Breakdown is maybe 40 minutes but that's too long.....especially considering we get home at 3am and I have to be at work at 5:30am!

AND I pray it's not raining on gig day. I own a Ford Escape and can fit my drumkit and a few accessory totes in the passenger seat. 2 guys have small cars and they can't fit anything but their guitars and maybe amp heads. One guy has a pickup with no camper shell so if it rains, we have to drop my kit off and make 2 additional trips. Fortunately most gigs are within 30 minutes of our home base.

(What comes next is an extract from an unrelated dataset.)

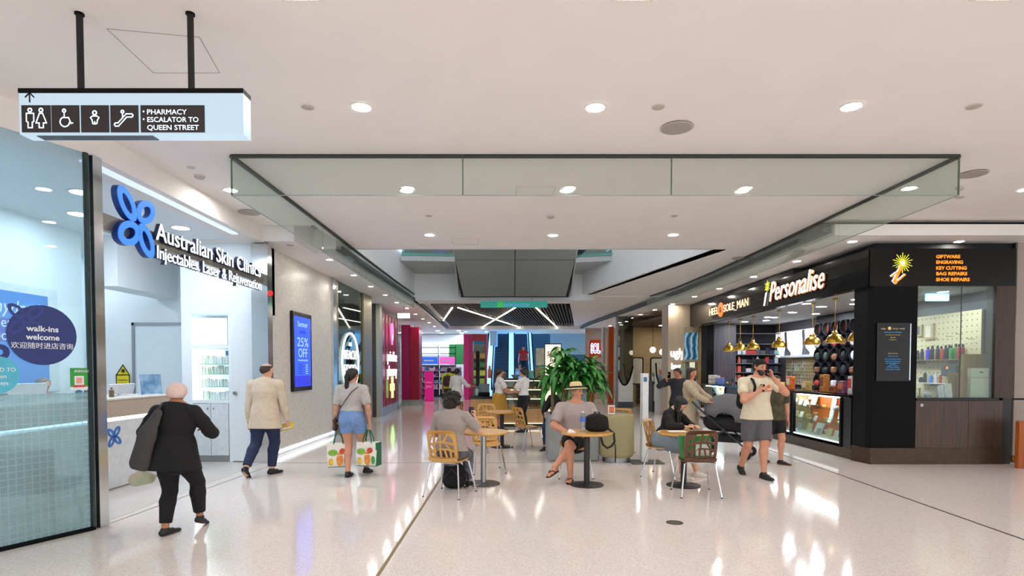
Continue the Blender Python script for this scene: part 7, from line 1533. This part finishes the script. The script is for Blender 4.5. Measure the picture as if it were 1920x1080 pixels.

Glad to see I am not the only one with a technologicly incomitant band. The bassist is the only other one in the band with evena clue how this stuff works, but seeing as he lives and hour away almost, he is hardly ever there for setup. Thankfully the other two are just fine with moving things around where I tell them too and then I take care of wires. This is also the reason I play a 4 peice with HH, crash and ride when I have to do PA work...


Platinum Member
I haven't ever played with anyone who isn't competent with their own gear set up (if I read that right, people can't set their own gear up?).

I can basically set up/take down a PA myself, connecting speakers/mics/monitors etc...,but, none of the gigs we do require us to bring one. RUNNING one is a different story.

If players live farther away, it only seems logical that they leave their home/job and get to the venue in time to set their own gear up. That's what I have to do, so I don't see what the big problem is for others to do the same.

If you want to play in a band, it's a good idea to be as self contained as possible IMO.

I have a rug with everything marked, and memory locks on all my stands, ft legs.
My set up on stage takes 5 minutes at the most, the taking out of the cases, & putting it together to get it on stage takes 15 minutes taking my time. Taking it off the stage time depends on who is in my way :)

Trip McNealy

Gold Member
Taking it off the stage time depends on who is in my way :)
Haha, so very true. It always happens that getting to the gig and setting up you have no one in the way but when you're tired and just wanting to get the stuff back in the car, there's always SOMEONE in the path towards the door and never moves!